Das Spektrum der Potsdamer Kunst ist weit. Es reicht von zarten Aquarellen des Bildhauers Hans Scheib bis zu den Granitfiguren von Norbert Müller in Golm. Den härtesten Stein bearbeitet er mit Meißel und Schleifer und schafft so schwarz glänzende Figuren, Körperfragmente und Köpfe. Diese verblüffen in ihrer Sensibilität genauso wie die Zeichnungen von Scheib, die lichtdurchflutet erscheinen. Zerbrechlich wirken die mit leichtem Stich aufs Blatt gebannten Akte.

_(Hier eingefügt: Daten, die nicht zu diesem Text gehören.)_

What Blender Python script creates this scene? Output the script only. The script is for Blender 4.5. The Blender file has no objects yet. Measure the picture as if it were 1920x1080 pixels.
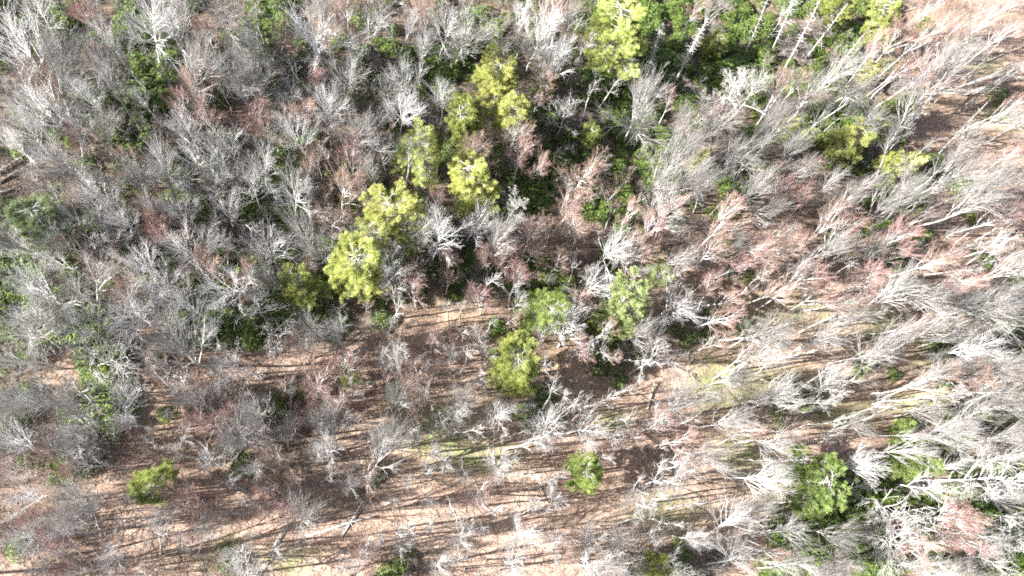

Auch die Gläser, Vasen und Bilder, die Gosha Nagashima-Soden fertigt, zeugen vom empfindsamen Blick der Künstlerin auf die Welt. Fein ziseliert verweben sich Blumen- und Blütenmuster, gezeichnete Linien und ornamentale Zeichen. Geboren in Indien, aufgewachsen in Kashmir, studiert in Japan, hat es die Künstlerin schließlich nach Potsdam verschlagen. „Für mich ist alles Kunst“, stellt Nagashima-Soden fest. Und tatsächlich: Die Bilder, Objekte und auch der Garten, in dem Pflanzen aus aller Welt blühen, versprühen einen Hauch von Schönheit und Leichtigkeit, der sich vielleicht auch aus dem Weltbürgertum der Künstlerin speist. „Ihr Leben ist der Gegenentwurf zu meinem“, bemerkt Lothar Krone, der in Potsdam geboren und aufgewachsen ist und noch immer in der Stadt wohnt. Als der Künstler die Geschichte der Wilhelm-Staab-Straße und des unbekannten Deserteurs auf dem Platz der Einheit erzählt, wird klar, dass beide Leben von der intensiven Wahrnehmung und der Neugierde einer künstlerischen Sicht auf die Welt geprägt sind.